Wednesday, December 5, 2018

December 2018 - Kindergarten, Grade 1: Bossypants!

Displaying Bossy.JPG
During a December, kindergarten classes will be viewing a video called Student Workshop: Don’t Be So Bossy. Learning to negotiate and compromise are hallmarks of successful social interaction, as is the ability to stand up for oneself. Children require practice in acquiring these skills, and classmates often provide challenging interactions. This video illustrates these types of situations.  January and February are often spotty for getting kids out to recess, meaning they stay with their classmates in the classroom during bad weather. This often provokes power struggles between peers. When your child displays bossy behavior toward others, ask him/her the following questions:
“Do you think you have the right to tell someone what to do?”  
“Can you tell when you are hurting the other child’s feelings when you boss them?”
“How would you like it if someone talked that way to you?”
Ask your child to tell you about the stories in the program, and the lessons that the various characters learned. Here are some of the main points that the program emphasized:
  • The best way to discourage a bossy person is to stand up for yourself.
  • Just because someone tells you what to do doesn’t mean he or she is right.
  • Bossing someone around shows a lack of respect for that person.
  • It’s important to use your words and tell a bossy person how you feel.
Ask your child what he or she learned from watching this program. Discuss how these examples apply to situations in your home. Help your child use these ideas when he or she is dealing with a bossy person.

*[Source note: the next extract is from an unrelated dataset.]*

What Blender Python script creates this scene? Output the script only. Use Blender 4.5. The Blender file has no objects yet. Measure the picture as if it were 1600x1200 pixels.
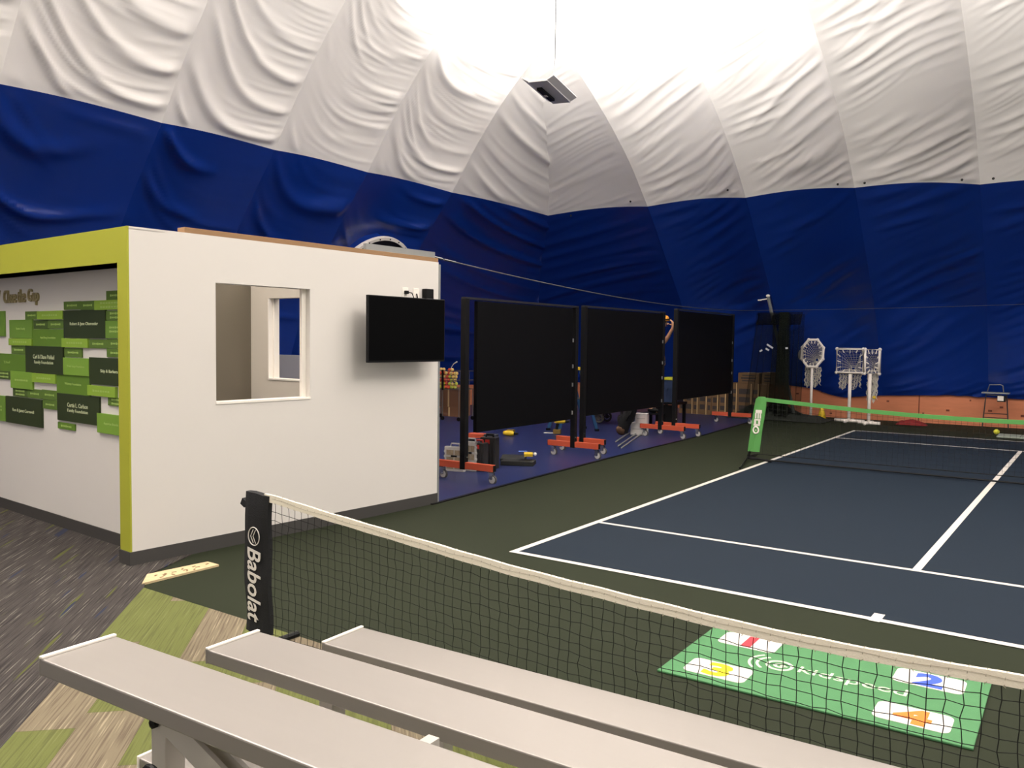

Talk to your child about situations in which he or she is having difficulty showing or getting respect. By discussing these problems, your child may be better able to identify the cause of the problem and better understand the importance of respect. With your child, try role-playing alternative solutions to these problems. Also, don’t be afraid to gently intercede when you see your child being either to bossy, or too passive.